Il campo d’azione è infinito, confermato dalle neuroscienze e dalla fisica che vedono l'universo come un’unica realtà globale, fatta di uomini, animali, piante, fiori, montagne, cieli, tutti spontaneamente interconnessi. Tutti da porre al centro della nostra attenzione. E tutti bisognosi di cure.

L'amorevole gentilezza è una qualità dello spirito improntata all’ideale del bene, dove il bene è un’energia cosmica omnipervasiva. (...) Facciamola diventare la nostra migliore compagna di viaggio: quando amiamo ci sentiamo uniti senza bisogno di parole ed emaniamo una luce che tutti possono riconoscere. La chiara luce radiante di una mente serena, in sintonia con le vibrazioni del mondo”.


Questa descrizione risuona molto con lo spirito Ho'oponopono. Così mi permetto di allargare l’invito di Lama Paljin Tulku Rinpoce e salutarci con Namastè (“riconosco la luce che è in me e in te)" aggiungendo un minuscolo spunto in più: ogni mattina scopriamo una gemma di amorevole gentilezza, sorridendoci allo specchio mentre ci diciamo Aloha. Fa ridere? Meglio! Una via privilegiata per raggiungere il cuore di Aloha, che “esprime un’intensa relazione di premura, affetto e si espande con innocente calore e amore senza aspettarsi nulla in cambio. È l’essenza di ogni legame che si instaura con ogni essere vivente, indipendentemente da tutto.
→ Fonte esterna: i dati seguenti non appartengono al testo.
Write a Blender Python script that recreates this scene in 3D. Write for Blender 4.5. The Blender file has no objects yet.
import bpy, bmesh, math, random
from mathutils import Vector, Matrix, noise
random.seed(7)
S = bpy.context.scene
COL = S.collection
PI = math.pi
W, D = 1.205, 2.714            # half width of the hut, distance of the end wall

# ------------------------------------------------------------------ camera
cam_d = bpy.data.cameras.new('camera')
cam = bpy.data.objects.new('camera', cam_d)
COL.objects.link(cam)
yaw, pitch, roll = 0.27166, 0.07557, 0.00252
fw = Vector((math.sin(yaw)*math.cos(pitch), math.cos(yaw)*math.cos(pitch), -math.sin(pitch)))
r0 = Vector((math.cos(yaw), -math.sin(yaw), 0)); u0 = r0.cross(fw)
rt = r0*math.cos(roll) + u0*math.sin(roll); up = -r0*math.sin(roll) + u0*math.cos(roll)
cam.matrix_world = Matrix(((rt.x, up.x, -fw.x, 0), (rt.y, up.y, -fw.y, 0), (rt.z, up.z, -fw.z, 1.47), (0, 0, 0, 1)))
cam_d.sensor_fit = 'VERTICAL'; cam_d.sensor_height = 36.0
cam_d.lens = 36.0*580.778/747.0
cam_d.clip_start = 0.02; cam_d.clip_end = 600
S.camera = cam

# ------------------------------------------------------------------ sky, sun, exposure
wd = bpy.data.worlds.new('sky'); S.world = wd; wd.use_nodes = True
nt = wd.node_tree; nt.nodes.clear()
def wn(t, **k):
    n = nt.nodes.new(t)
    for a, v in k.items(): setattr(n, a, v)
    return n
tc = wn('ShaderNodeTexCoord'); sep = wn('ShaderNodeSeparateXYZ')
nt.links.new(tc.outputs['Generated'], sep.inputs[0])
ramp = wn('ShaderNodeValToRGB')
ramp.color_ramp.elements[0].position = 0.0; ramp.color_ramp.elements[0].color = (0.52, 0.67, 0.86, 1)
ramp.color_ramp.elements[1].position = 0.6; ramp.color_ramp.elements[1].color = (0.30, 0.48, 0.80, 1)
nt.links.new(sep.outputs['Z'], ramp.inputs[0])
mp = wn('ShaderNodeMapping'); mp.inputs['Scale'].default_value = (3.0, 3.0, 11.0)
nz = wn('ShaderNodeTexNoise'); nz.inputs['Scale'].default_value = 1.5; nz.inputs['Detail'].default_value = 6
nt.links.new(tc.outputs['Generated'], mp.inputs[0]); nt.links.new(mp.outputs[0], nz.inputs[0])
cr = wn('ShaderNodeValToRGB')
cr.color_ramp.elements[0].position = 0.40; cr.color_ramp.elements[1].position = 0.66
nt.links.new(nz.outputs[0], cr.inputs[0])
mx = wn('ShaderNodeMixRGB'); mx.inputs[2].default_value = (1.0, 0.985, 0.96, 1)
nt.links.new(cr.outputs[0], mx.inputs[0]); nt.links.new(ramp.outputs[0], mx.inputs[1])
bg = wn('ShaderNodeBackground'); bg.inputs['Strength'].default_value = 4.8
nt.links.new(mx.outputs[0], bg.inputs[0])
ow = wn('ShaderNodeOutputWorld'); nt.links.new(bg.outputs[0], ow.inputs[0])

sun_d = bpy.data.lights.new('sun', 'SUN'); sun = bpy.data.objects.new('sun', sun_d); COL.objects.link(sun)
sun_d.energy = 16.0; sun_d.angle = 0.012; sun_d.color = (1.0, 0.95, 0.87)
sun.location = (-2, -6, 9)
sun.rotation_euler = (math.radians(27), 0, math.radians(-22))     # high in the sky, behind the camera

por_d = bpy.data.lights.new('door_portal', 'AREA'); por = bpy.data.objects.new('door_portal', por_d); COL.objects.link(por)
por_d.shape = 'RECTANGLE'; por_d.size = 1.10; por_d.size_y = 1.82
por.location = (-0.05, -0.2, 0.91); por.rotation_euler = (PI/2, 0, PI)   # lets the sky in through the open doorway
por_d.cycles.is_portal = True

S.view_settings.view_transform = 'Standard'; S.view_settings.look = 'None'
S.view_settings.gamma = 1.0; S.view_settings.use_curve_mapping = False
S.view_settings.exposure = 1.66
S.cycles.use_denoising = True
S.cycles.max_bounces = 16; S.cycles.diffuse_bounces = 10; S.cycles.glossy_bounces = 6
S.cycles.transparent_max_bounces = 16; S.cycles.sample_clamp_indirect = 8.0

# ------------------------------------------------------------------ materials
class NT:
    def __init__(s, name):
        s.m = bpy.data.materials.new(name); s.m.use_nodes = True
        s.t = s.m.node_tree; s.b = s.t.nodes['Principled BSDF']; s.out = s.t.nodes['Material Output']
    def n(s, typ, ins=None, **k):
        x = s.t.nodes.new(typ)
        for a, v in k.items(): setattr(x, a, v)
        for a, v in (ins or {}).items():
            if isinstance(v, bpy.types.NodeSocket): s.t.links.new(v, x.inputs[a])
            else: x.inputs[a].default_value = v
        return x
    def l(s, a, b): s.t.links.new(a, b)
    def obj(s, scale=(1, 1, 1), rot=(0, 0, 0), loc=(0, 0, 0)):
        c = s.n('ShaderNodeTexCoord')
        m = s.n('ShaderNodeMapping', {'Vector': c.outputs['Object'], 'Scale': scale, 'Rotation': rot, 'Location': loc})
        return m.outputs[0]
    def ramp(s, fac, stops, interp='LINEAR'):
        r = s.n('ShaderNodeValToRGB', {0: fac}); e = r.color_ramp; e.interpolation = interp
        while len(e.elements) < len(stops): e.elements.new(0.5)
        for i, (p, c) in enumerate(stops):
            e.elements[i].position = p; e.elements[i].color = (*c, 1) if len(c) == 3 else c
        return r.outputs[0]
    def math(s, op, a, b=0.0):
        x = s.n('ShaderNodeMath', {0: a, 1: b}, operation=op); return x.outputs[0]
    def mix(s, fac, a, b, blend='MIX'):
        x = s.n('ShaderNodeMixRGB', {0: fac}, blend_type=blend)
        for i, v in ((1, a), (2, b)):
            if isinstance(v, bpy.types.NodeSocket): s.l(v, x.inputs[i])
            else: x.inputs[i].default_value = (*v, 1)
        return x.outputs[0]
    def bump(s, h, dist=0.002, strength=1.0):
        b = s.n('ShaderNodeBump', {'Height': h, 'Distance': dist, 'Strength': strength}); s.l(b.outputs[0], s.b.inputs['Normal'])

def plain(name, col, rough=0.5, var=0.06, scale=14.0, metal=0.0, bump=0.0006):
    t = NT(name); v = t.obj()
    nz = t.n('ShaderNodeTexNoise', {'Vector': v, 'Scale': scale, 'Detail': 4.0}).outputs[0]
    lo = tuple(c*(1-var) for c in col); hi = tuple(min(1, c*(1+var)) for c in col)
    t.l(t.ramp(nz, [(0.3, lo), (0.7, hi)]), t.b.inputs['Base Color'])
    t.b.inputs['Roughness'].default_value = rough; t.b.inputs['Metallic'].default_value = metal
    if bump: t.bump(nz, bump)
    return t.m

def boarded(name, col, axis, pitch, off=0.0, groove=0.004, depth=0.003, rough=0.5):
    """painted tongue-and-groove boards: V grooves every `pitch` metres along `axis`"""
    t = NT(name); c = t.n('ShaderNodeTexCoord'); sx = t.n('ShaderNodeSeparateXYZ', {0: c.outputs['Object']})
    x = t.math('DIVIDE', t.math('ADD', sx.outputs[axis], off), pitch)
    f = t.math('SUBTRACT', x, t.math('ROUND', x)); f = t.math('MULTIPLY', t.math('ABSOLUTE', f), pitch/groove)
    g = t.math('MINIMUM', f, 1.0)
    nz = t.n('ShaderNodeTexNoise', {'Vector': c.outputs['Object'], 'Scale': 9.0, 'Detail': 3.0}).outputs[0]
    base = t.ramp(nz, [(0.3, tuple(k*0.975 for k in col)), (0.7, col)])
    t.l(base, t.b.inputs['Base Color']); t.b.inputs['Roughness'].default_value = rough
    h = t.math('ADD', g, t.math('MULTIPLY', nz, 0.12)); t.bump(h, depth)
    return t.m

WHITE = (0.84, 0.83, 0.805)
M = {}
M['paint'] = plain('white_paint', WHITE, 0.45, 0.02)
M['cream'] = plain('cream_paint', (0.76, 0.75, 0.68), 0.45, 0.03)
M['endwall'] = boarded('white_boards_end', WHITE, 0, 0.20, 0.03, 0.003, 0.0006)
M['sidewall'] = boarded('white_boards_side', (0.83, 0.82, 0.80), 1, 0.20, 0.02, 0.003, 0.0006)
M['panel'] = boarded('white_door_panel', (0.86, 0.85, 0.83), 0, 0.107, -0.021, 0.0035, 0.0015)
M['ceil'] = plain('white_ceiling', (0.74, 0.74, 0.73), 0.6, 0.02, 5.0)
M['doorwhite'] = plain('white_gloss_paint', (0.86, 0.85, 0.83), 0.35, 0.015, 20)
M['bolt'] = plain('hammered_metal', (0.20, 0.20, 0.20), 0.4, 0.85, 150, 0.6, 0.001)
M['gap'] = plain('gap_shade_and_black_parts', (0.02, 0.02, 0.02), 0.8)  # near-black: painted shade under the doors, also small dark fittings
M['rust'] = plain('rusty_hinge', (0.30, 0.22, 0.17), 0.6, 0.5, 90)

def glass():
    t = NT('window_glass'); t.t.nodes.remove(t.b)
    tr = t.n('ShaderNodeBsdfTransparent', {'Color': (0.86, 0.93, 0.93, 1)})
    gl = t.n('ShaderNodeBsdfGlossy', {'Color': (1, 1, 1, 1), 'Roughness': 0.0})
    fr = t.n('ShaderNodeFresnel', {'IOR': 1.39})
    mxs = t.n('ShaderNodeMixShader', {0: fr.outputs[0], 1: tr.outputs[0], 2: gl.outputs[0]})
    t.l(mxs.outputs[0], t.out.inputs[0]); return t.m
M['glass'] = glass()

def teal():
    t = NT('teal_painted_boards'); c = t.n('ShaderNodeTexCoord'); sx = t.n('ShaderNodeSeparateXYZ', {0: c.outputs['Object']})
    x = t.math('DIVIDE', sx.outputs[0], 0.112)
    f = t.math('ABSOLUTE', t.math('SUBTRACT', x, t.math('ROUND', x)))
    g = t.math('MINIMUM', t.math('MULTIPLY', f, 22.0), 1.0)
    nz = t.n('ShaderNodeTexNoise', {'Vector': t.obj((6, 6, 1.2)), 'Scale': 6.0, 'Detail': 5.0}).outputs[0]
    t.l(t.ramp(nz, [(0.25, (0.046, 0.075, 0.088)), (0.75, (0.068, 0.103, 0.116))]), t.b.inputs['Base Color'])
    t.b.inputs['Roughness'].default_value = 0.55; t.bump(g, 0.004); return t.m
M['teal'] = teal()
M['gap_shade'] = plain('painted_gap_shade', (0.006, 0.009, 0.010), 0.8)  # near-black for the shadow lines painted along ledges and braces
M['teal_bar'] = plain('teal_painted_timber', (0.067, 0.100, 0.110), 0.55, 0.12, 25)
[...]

Aloha è percepire ciò che non si dice, vedere ciò che non si vede e sapere ciò che ci è sconosciuto".

A come “akahai” = consapevolezza, gentilezza L come “lokahi” = unità nell’armonia O come “‘oia’i’o” = sincerità H come “ha’aha’a” = umiltà A come “ahonui” = pazienza, perseveranza

Aloha, Namastè, diamo spazio al Capelvenere che è in te!